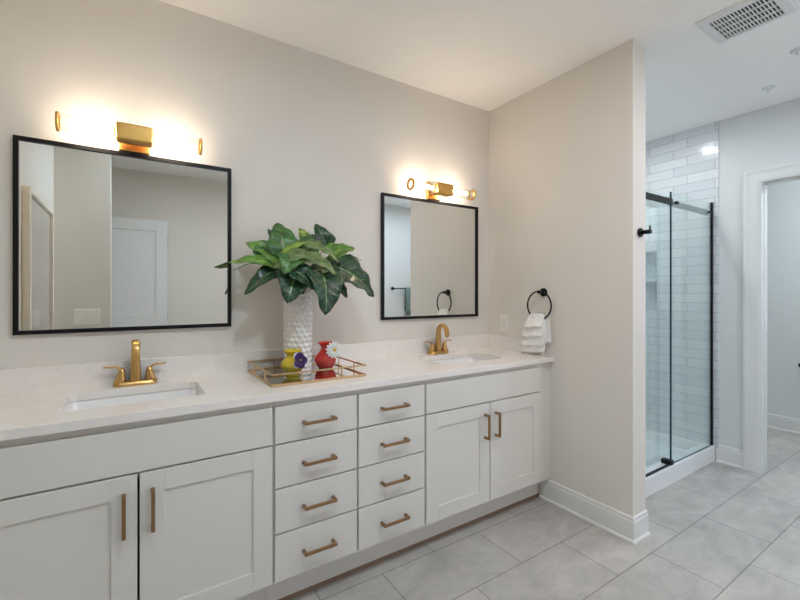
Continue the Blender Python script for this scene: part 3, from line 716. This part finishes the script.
def towel():
    """folded hand towel tucked through the ring: stepped flaps that hang over each other"""
    b = MB(); xr = XP-0.052
    def flap(ztop, zbot, wt, wb_, out_t, out_b, yc, skew=0.0, th=0.0075, hem=0.014, rows=12, cols=14, ph=0.0):
        F, Bk = [], []
        for i in range(rows+1):
            u = i/rows; z = ztop+(zbot-ztop)*u; w_ = 0.93*(wt+(wb_-wt)*math.sin(u*PI/2)**0.8)
            o = out_t+(out_b-out_t)*u; hm = 0.0065*math.exp(-((z-zbot-0.006)/0.010)**2)
            f, k = [], []
            for j in range(cols+1):
                q = j/cols*2-1; y = yc+skew*u+w_/2*q
                rip = 0.0035*math.sin(q*5.5+ph+u*1.3)*(0.3+0.7*u)
                dz = -0.006*q*u+0.003*math.sin(q*4+ph)
                edge = 0.5+0.5*(1-abs(q)**6)
                f.append((xr-o-rip-(th/2+hm)*edge, y, z+dz)); k.append((xr-o-rip+th/2*edge, y, z+dz))
            F.append(f); Bk.append(k)
        rings = [f+list(reversed(k)) for f, k in zip(F, Bk)]
        b.rings(rings, smooth=True)
    # back panel, then four stepped flaps towards the room
    flap(1.205, 1.030, 0.105, 0.120, -0.012, -0.020, -RD-0.020, -0.002, ph=2.0)
    flap(1.200, 0.966, 0.110, 0.205, -0.003, 0.016, -RD+0.010, 0.028, ph=0.2)
    flap(1.205, 1.010, 0.110, 0.190, 0.008, 0.030, -RD+0.010, 0.024, ph=1.0)
    flap(1.208, 1.072, 0.108, 0.175, 0.014, 0.040, -RD+0.010, 0.018, ph=1.7)
    flap(1.212, 1.135, 0.106, 0.150, 0.016, 0.044, -RD+0.010, 0.010, ph=2.6)
    # roll over the ring
    rs = []
    for i in range(13):
        q = i/12*2-1; y = -RD+0.010+0.056*q; s = 0.55+0.45*(1-abs(q)**4)
        rs.append([(xr-0.006+0.021*s*math.cos(a), y, 1.203+0.022*s*math.sin(a)) for a in [2*PI*k/16 for k in range(16)]])
    b.rings(rs)
    return b
o = towel().build('hand_towel', M['towel'])
tag(o, 'white folded hand towel in stepped layers hanging through the black towel ring', 'towel')
sm = o.modifiers.new('s', 'SUBSURF'); sm.levels = 1; sm.render_levels = 1

t = thing('robe_hook', (2.360, -DP, 1.690), 'black robe hook on the narrow end face of the partition wall', 'hook')
MB().cyl((2.352, -DP-0.001, 1.690), (2.352, -DP-0.012, 1.690), 0.025, n=32).build('wall_rose', M['black'], t, bevel=0.002)
MB().cyl((2.352, -DP-0.012, 1.690), (2.352, -DP-0.062, 1.690), 0.0115, n=24).tube([(2.352, -DP-0.054, 1.690), (2.352, -DP-0.0555, 1.705), (2.352, -DP-0.056, 1.722)], 0.0045).build('peg', M['black'], t)

# ---------------------------------------------------------------- shower
CD = 0.868   # curb outer face
t = thing('shower_pan', (3.19, -0.43, 0), 'white shower pan with a raised front curb behind the partition', 'shower pan')
b = MB()
x0, x1 = XP2+0.0105, X2-0.0105; ya, yb = -0.0105, -CD
b.box((x0, ya, 0), (x1, yb+0.088, 0.035))
b.box((x0, yb, 0), (x1, yb+0.088, 0.126))
b.box((x0, ya, 0.035), (x0+0.03, yb+0.088, 0.118)).box((x1-0.03, ya, 0.035), (x1, yb+0.088, 0.118)).box((x0+.03, ya, 0.035), (x1-.03, ya-0.03, 0.118))
b.build('basin', M['pan'], t, bevel=0.005, seg=3)
MB().lathe([(0, 0.036), (0.05, 0.036), (0.052, 0.038), (0.0, 0.039)], (3.19, -0.40, 0), 32, cap=False).build('drain', M['black'], t)

GD = 0.848; GT = 2.085; XJ = 3.245
def pane(x0, x1, d, z0, z1, name, parent, th=0.010):
    o = MB().box((x0+0.0061, -d, z0), (x1, -d+0.008, z1)).build(name, M['glass'], parent)
    e = MB()
    e.box((x0, -d+th, z0), (x0+0.006, -d-0.001, z1))
    e.build('polished_edge', M['glass_edge'], o)
    return o
t = thing('shower_enclosure', (3.19, -GD, 0.126), 'clear glass sliding shower enclosure with black rail and wall channel', 'shower door')
p1 = pane(XJ, X2-0.014, GD, 0.130, GT, 'fixed_panel', t)
p2 = pane(2.55, XJ+0.125, GD-0.045, 0.140, GT-0.005, 'sliding_door', t)
MB().box((X2-0.029, -GD-0.006, 0.126), (X2-0.0105, -GD+0.012, 2.092)).build('wall_channel', M['black'], t, bevel=0.001)
MB().box((XP2+0.0105, -GD-0.002, 1.985), (XJ-0.004, -GD-0.012, 2.030)).build('rail', M['black'], t, bevel=0.001)
ms = mat('brushed_nickel_rail', srgb(150, 160, 166), 0.35, 1.0)  # grey for the rail's pale end, its reflection put into the colour
MB().box((XJ-0.003, -GD+0.012, 1.985), (X2-0.050, -GD+0.022, 2.030)).build('rail_end', ms, t, bevel=0.001)
MB().cyl((X2-0.075, -GD-0.002, 2.008), (X2-0.033, -GD-0.002, 2.008), 0.0085).build('rail_bracket', M['black'], t)
b = MB().cyl((XJ+0.055, -GD+0.000, 2.010), (XJ+0.055, -GD-0.022, 2.010), 0.011).cyl((XJ+0.030, -GD-0.014, 2.008), (XJ+0.075, -GD-0.014, 2.008), 0.008)
b.build('roller_bolt', M['black'], t)
MB().cyl((XJ+0.055, -GD+0.024, 2.030), (XJ+0.055, -GD+0.036, 2.030), 0.032, n=32).build('roller', ms, t)
MB().box((XP2+0.0105, -GD-0.006, 0.1265), (XJ+0.010, -GD+0.006, 0.139)).build('bottom_guide', M['black'], t)
MB().box((XJ-0.030, -GD-0.012, 0.1265), (XJ+0.015, -GD+0.055, 0.158)).build('guide_block', M['black'], t, bevel=0.002)
MB().box((XJ+0.015, -GD-0.003, 0.1265), (X2-0.033, -GD+0.004, 0.1305)).build('sill_seal', M['glass_edge'], t)

# ---------------------------------------------------------------- ceiling: vent and sprinklers
vx0, vx1, vd0, vd1 = 2.418, 2.722, 1.312, 1.650
t = thing('ceiling_vent', ((vx0+vx1)/2, -(vd0+vd1)/2, H), 'white slotted exhaust vent grille in the ceiling past the partition', 'vent')
b = MB(); zc = H; zb = H-0.014
ix0, ix1, id0, id1 = 2.462, 2.690, 1.358, 1.600
rs_o = [[(vx0, -vd0, zc-.0005), (vx1, -vd0, zc-.0005), (vx1, -vd1, zc-.0005), (vx0, -vd1, zc-.0005)], [(vx0, -vd0, zc-0.004), (vx1, -vd0, zc-0.004), (vx1, -vd1, zc-0.004), (vx0, -vd1, zc-0.004)],
        [(vx0+.014, -vd0-.014, zb), (vx1-.014, -vd0-.014, zb), (vx1-.014, -vd1+.014, zb), (vx0+.014, -vd1+.014, zb)], [(ix0, -id0, zb), (ix1, -id0, zb), (ix1, -id1, zb), (ix0, -id1, zb)], [(ix0, -id0, zb+0.010), (ix1, -id0, zb+0.010), (ix1, -id1, zb+0.010), (ix0, -id1, zb+0.010)]]
b.rings(rs_o, cap0=False, cap1=False, smooth=False); b.build('frame', M['trim'], t)
b = MB(); n = 17; p = (id1-id0)/n
for k in range(n+1):
    d = id0+p*k; b.box((ix0, -d+p*0.19, zb+0.0005), (ix1, -d-p*0.19, zb+0.006))
for k in range(1, 4):
    x = ix0+(ix1-ix0)*k/4; b.box((x-0.004, -id0, zb+0.0002), (x+0.004, -id1, zb+0.0055))
b.build('grille', M['trim'], t)
MB().box((ix0-.002, -id0+.002, H-0.002), (ix1+.002, -id1-.002, H-0.0008)).build('dark_cavity', M['slot'], t)
def sprinkler(x, d, label):
    t = thing('fire_sprinkler', (x, -d, H), label, 'sprinkler', 'sprinkler heads in the ceiling')
    MB().lathe([(0.0, 0), (0.034, 0), (0.034, -0.003), (0.022, -0.007), (0.012, -0.009), (0.0, -0.009)], (x, -d, H-.0005), 32, cap=False).build('escutcheon', M['trim'], t, smooth=True)
    MB().cyl((x, -d, H-0.009), (x, -d, H-0.020), 0.006).box((x-0.010, -d-0.0015, H-0.026), (x-0.008, -d+0.0015, H-0.010)).box((x+0.008, -d-0.0015, H-0.026), (x+0.010, -d+0.0015, H-0.010)).cyl((x, -d, H-0.026), (x, -d, H-0.028), 0.011).build('deflector', M['trim'], t)
sprinkler(3.597, 1.290, 'small sprinkler head in the ceiling before the shower')
sprinkler(3.178, 1.533, 'small sprinkler head in the ceiling at the right edge of the frame')

# ---------------------------------------------------------------- things seen in the mirrors
ax0, ad0, ad1, az0, az1 = -0.495, 0.755, 1.575, 0.86, 1.94
t = thing('framed_art', (ax0, -(ad0+ad1)/2, az0), 'tall white framed grey abstract print on the left wall, seen in the left mirror', 'picture')
b = MB(); fw = 0.032; xo = ax0+0.036
b.box((ax0+.001, -ad0, az0), (xo, -ad0-fw, az1)).box((ax0+.001, -ad1, az0), (xo, -ad1+fw, az1)).box((ax0+.001, -ad0-fw, az0), (xo, -ad1+fw, az0+fw)).box((ax0+.001, -ad0-fw, az1-fw), (xo, -ad1+fw, az1))
b.build('frame', M['artframe'], t, bevel=0.002)
MB().box((ax0+.002, -ad0-fw, az0+fw), (ax0+0.022, -ad1+fw, az1-fw)).build('print', M['art'], t)

sx, sz = -0.292, 1.168
t = thing('light_switch', (sx, -1.86, sz-0.06), 'white triple toggle switch plate seen in the left mirror', 'switch')
MB().box((sx-0.083, -1.859, sz-0.060), (sx+0.083, -1.853, sz+0.060)).build('cover_plate', M['plate'], t, bevel=0.002)
for k in (-1, 0, 1):
    MB().box((sx+k*0.046-0.005, -1.853, sz-0.012), (sx+k*0.046+0.005, -1.843, sz+0.004)).build('toggle', M['socket_w'], t, bevel=0.001)

bx0, bx1, bz = 3.455, 3.90, 1.432
t = thing('towel_bar', ((bx0+bx1)/2, -BK, bz), 'black towel bar on the far back wall, seen in the right mirror', 'towel bar')
for x in (bx0, bx1):
    MB().cyl((x, -BK+0.001, bz), (x, -BK+0.012, bz), 0.026, n=28).build('wall_rose', M['black'], t)
    MB().cyl((x, -BK+0.012, bz), (x, -BK+0.054, bz), 0.009).build('post', M['black'], t)
MB().cyl((bx0-0.012, -BK+0.062, bz), (bx1+0.012, -BK+0.062, bz), 0.008).build('bar', M['black'], t)
b = MB(); rs = []; yb_ = -BK+0.062
prof = [(0.020, -0.42), (0.026, -0.30), (0.022, -0.12), (0.017, -0.02), (0.012, 0.012), (0.0, 0.019), (-0.012, 0.012), (-0.016, -0.02), (-0.018, -0.15), (-0.016, -0.36)]
inner = [(0.014, -0.42), (0.019, -0.30), (0.016, -0.12), (0.011, -0.02), (0.0085, 0.007), (0.0, 0.0125), (-0.0085, 0.007), (-0.010, -0.02), (-0.011, -0.15), (-0.010, -0.36)]
for j in range(13):
    q = j/12; x = 3.66+0.19*q; wv = 0.004*math.sin(q*9)
    rs.append([(x, yb_+o+wv*(1 if o > 0 else -1)*min(1, -z*5 if z < 0 else 0), bz+z) for o, z in prof] + [(x, yb_+o+wv*(1 if o > 0 else -1)*min(1, -z*5 if z < 0 else 0), bz+z) for o, z in reversed(inner)])
b.rings(rs)
o = b.build('bath_towel', M['green_towel']); tag(o, 'grey-green towel draped over the black towel bar, seen in the right mirror', 'towel')

t = thing('toilet_paper_holder', (X3, -1.045, 0.663), 'black toilet paper holder on the far wall beyond the doorway', 'paper holder')
MB().cyl((X3-0.001, -1.060, 0.663), (X3-0.012, -1.060, 0.663), 0.024, n=28).build('wall_rose', M['black'], t)
MB().cyl((X3-0.012, -1.060, 0.663), (X3-0.070, -1.060, 0.663), 0.010).cyl((X3-0.064, -1.052, 0.663), (X3-0.064, -1.205, 0.663), 0.008).build('arm', M['black'], t)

* * * * *

▶ Challenge:
Reproduce the material above from its first line through the line containing "sm = o.modifiers.new('s', 'SUBSURF');", both ends included, and skip every picture.

▶ Result of the exercise:
Continue the Blender Python script for this scene: part 3, from line 716. This part finishes the script.
def towel():
    """folded hand towel tucked through the ring: stepped flaps that hang over each other"""
    b = MB(); xr = XP-0.052
    def flap(ztop, zbot, wt, wb_, out_t, out_b, yc, skew=0.0, th=0.0075, hem=0.014, rows=12, cols=14, ph=0.0):
        F, Bk = [], []
        for i in range(rows+1):
            u = i/rows; z = ztop+(zbot-ztop)*u; w_ = 0.93*(wt+(wb_-wt)*math.sin(u*PI/2)**0.8)
            o = out_t+(out_b-out_t)*u; hm = 0.0065*math.exp(-((z-zbot-0.006)/0.010)**2)
            f, k = [], []
            for j in range(cols+1):
                q = j/cols*2-1; y = yc+skew*u+w_/2*q
                rip = 0.0035*math.sin(q*5.5+ph+u*1.3)*(0.3+0.7*u)
                dz = -0.006*q*u+0.003*math.sin(q*4+ph)
                edge = 0.5+0.5*(1-abs(q)**6)
                f.append((xr-o-rip-(th/2+hm)*edge, y, z+dz)); k.append((xr-o-rip+th/2*edge, y, z+dz))
            F.append(f); Bk.append(k)
        rings = [f+list(reversed(k)) for f, k in zip(F, Bk)]
        b.rings(rings, smooth=True)
    # back panel, then four stepped flaps towards the room
    flap(1.205, 1.030, 0.105, 0.120, -0.012, -0.020, -RD-0.020, -0.002, ph=2.0)
    flap(1.200, 0.966, 0.110, 0.205, -0.003, 0.016, -RD+0.010, 0.028, ph=0.2)
    flap(1.205, 1.010, 0.110, 0.190, 0.008, 0.030, -RD+0.010, 0.024, ph=1.0)
    flap(1.208, 1.072, 0.108, 0.175, 0.014, 0.040, -RD+0.010, 0.018, ph=1.7)
    flap(1.212, 1.135, 0.106, 0.150, 0.016, 0.044, -RD+0.010, 0.010, ph=2.6)
    # roll over the ring
    rs = []
    for i in range(13):
        q = i/12*2-1; y = -RD+0.010+0.056*q; s = 0.55+0.45*(1-abs(q)**4)
        rs.append([(xr-0.006+0.021*s*math.cos(a), y, 1.203+0.022*s*math.sin(a)) for a in [2*PI*k/16 for k in range(16)]])
    b.rings(rs)
    return b
o = towel().build('hand_towel', M['towel'])
tag(o, 'white folded hand towel in stepped layers hanging through the black towel ring', 'towel')
sm = o.modifiers.new('s', 'SUBSURF'); sm.levels = 1; sm.render_levels = 1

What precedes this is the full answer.